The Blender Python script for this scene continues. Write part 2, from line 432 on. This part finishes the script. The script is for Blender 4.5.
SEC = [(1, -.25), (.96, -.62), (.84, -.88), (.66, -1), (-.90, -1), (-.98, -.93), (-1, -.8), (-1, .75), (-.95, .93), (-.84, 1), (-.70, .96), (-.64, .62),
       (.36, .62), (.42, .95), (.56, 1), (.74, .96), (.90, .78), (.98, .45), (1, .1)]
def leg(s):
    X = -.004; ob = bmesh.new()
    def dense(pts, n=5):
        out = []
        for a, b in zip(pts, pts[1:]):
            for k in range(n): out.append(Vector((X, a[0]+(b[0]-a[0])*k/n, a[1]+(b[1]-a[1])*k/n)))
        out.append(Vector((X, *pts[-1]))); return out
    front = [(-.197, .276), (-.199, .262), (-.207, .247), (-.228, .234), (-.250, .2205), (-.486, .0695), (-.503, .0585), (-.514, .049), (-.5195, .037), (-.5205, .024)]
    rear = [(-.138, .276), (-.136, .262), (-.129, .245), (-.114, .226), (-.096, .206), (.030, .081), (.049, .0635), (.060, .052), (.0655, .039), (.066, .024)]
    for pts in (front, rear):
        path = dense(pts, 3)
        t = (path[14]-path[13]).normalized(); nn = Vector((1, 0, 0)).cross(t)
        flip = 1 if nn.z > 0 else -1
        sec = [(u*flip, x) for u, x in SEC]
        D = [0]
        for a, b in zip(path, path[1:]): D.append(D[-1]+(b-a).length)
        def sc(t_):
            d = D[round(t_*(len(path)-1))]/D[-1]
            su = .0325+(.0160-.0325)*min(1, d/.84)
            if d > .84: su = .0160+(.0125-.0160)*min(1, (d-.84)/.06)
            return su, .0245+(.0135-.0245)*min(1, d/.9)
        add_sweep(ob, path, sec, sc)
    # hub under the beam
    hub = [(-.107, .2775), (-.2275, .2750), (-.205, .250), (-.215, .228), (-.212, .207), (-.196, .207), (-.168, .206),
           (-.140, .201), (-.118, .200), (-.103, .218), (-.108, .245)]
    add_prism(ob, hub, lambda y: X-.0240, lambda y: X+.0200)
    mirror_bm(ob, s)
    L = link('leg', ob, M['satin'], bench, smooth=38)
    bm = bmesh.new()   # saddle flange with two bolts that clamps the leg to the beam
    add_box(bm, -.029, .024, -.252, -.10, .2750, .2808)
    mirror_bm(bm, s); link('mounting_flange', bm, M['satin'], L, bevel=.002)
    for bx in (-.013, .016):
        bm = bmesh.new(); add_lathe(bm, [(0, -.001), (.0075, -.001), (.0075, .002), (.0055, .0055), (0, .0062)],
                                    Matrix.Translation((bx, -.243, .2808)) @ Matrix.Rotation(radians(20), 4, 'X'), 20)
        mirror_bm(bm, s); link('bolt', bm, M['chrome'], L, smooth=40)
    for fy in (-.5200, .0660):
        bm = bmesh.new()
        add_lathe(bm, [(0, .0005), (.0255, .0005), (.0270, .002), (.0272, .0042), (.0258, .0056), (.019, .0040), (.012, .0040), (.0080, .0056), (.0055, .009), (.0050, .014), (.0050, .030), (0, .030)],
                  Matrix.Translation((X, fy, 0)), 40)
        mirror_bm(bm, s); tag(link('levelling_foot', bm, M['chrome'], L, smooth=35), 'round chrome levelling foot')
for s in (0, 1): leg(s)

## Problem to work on
Extract every line above exactly as it stands.

## Reply to the exercise
The Blender Python script for this scene continues. Write part 2, from line 432 on. This part finishes the script. The script is for Blender 4.5.
SEC = [(1, -.25), (.96, -.62), (.84, -.88), (.66, -1), (-.90, -1), (-.98, -.93), (-1, -.8), (-1, .75), (-.95, .93), (-.84, 1), (-.70, .96), (-.64, .62),
       (.36, .62), (.42, .95), (.56, 1), (.74, .96), (.90, .78), (.98, .45), (1, .1)]
def leg(s):
    X = -.004; ob = bmesh.new()
    def dense(pts, n=5):
        out = []
        for a, b in zip(pts, pts[1:]):
            for k in range(n): out.append(Vector((X, a[0]+(b[0]-a[0])*k/n, a[1]+(b[1]-a[1])*k/n)))
        out.append(Vector((X, *pts[-1]))); return out
    front = [(-.197, .276), (-.199, .262), (-.207, .247), (-.228, .234), (-.250, .2205), (-.486, .0695), (-.503, .0585), (-.514, .049), (-.5195, .037), (-.5205, .024)]
    rear = [(-.138, .276), (-.136, .262), (-.129, .245), (-.114, .226), (-.096, .206), (.030, .081), (.049, .0635), (.060, .052), (.0655, .039), (.066, .024)]
    for pts in (front, rear):
        path = dense(pts, 3)
        t = (path[14]-path[13]).normalized(); nn = Vector((1, 0, 0)).cross(t)
        flip = 1 if nn.z > 0 else -1
        sec = [(u*flip, x) for u, x in SEC]
        D = [0]
        for a, b in zip(path, path[1:]): D.append(D[-1]+(b-a).length)
        def sc(t_):
            d = D[round(t_*(len(path)-1))]/D[-1]
            su = .0325+(.0160-.0325)*min(1, d/.84)
            if d > .84: su = .0160+(.0125-.0160)*min(1, (d-.84)/.06)
            return su, .0245+(.0135-.0245)*min(1, d/.9)
        add_sweep(ob, path, sec, sc)
    # hub under the beam
    hub = [(-.107, .2775), (-.2275, .2750), (-.205, .250), (-.215, .228), (-.212, .207), (-.196, .207), (-.168, .206),
           (-.140, .201), (-.118, .200), (-.103, .218), (-.108, .245)]
    add_prism(ob, hub, lambda y: X-.0240, lambda y: X+.0200)
    mirror_bm(ob, s)
    L = link('leg', ob, M['satin'], bench, smooth=38)
    bm = bmesh.new()   # saddle flange with two bolts that clamps the leg to the beam
    add_box(bm, -.029, .024, -.252, -.10, .2750, .2808)
    mirror_bm(bm, s); link('mounting_flange', bm, M['satin'], L, bevel=.002)
    for bx in (-.013, .016):
        bm = bmesh.new(); add_lathe(bm, [(0, -.001), (.0075, -.001), (.0075, .002), (.0055, .0055), (0, .0062)],
                                    Matrix.Translation((bx, -.243, .2808)) @ Matrix.Rotation(radians(20), 4, 'X'), 20)
        mirror_bm(bm, s); link('bolt', bm, M['chrome'], L, smooth=40)
    for fy in (-.5200, .0660):
        bm = bmesh.new()
        add_lathe(bm, [(0, .0005), (.0255, .0005), (.0270, .002), (.0272, .0042), (.0258, .0056), (.019, .0040), (.012, .0040), (.0080, .0056), (.0055, .009), (.0050, .014), (.0050, .030), (0, .030)],
                  Matrix.Translation((X, fy, 0)), 40)
        mirror_bm(bm, s); tag(link('levelling_foot', bm, M['chrome'], L, smooth=35), 'round chrome levelling foot')
for s in (0, 1): leg(s)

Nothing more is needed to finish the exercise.